Tuesday, October 1, 2013

Trouble always finds me

I was so excited to get started on my first actual "project", so I picked up some 2/24 acrylic knitting machine yarn (that I've vowed to practice weaving with, despite its yuckiness) and devised a plan.  I used a blocks draft, from  I decided to use a simple one-color warp, one-color weft in this simple pattern to make a scarf.  After all my careful calculations, I got the warp on the board.
And then worked on loom setup.
And started weaving. I immediately realized there was something odd, because I was having a really hard time getting enough header woven to make the threads even. But I eventually did, and started off weaving. Now this 2/24 yarn is approximately 4800 yds/lb and is classified as lace weight.
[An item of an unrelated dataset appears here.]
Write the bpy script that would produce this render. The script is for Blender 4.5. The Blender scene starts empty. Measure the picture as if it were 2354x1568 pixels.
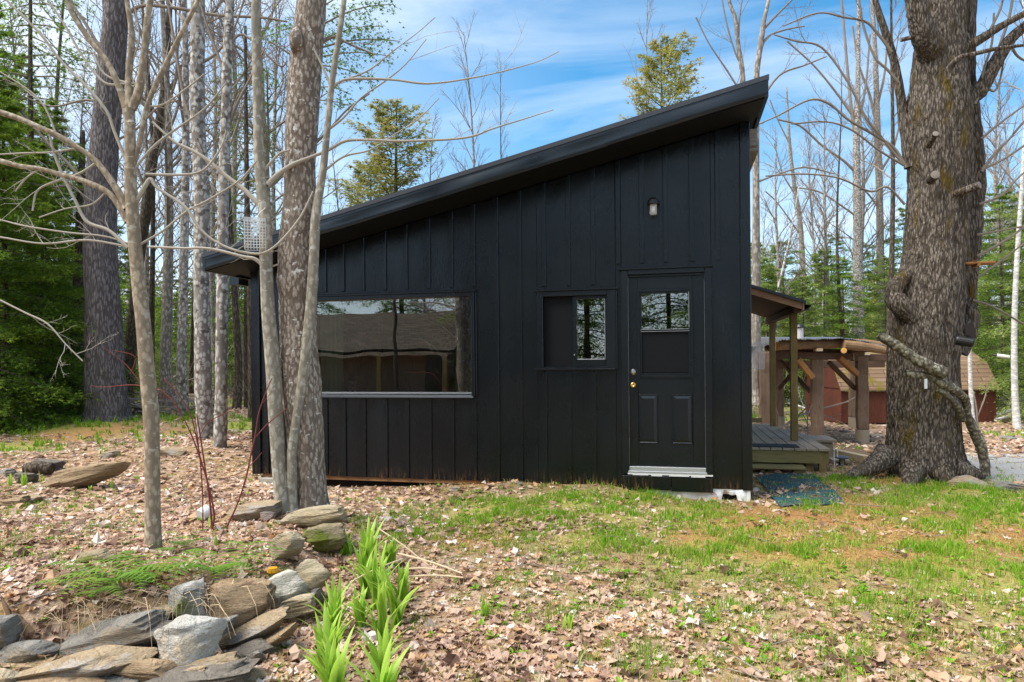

After weaving a bit, I began to see that I couldn't possibly beat the weft in LIGHT enough to allow the pattern to show through. 
So I decided the best idea was to re-sley, changing from a 12 sett to an 18. This seems to help quite a bit (however I probably could have gone to a 20 sett easily), and I started weaving again. I wove no more than an inch and a half and I realize a warp thread has snapped behind the heddles. 
Grrrrr.  Ok.  So what in the heck do I do with that?!  I get my books out, read a few options for fixes, and finally decide on one like this. I get an old M&M's candy tube I have in my crafting pile and fill it with long grain rice until the whole tube weighs 80g. 
I super glued the lid shut to save myself from aggravation later :). Next I measured a new warp thread and wrapped one end around this tube. I located and removed the broken yarn from the heddle and threaded the other end of my new warp through. I then removed the broken warp from the reed, sleyed in the new one, and secured it with a T pin in line with where the warp belongs on the woven material. 
The tube dangles off the back of the warp beam, giving tension to that thread as I weave. Neato. 

So now back to weaving. As you can see, the pattern is still very hard to discern, but I'm thinking a larger size of yarn would be needed for the desired result. I'm ok with it, so I'll keep going and see what will go wrong next!!  Haha!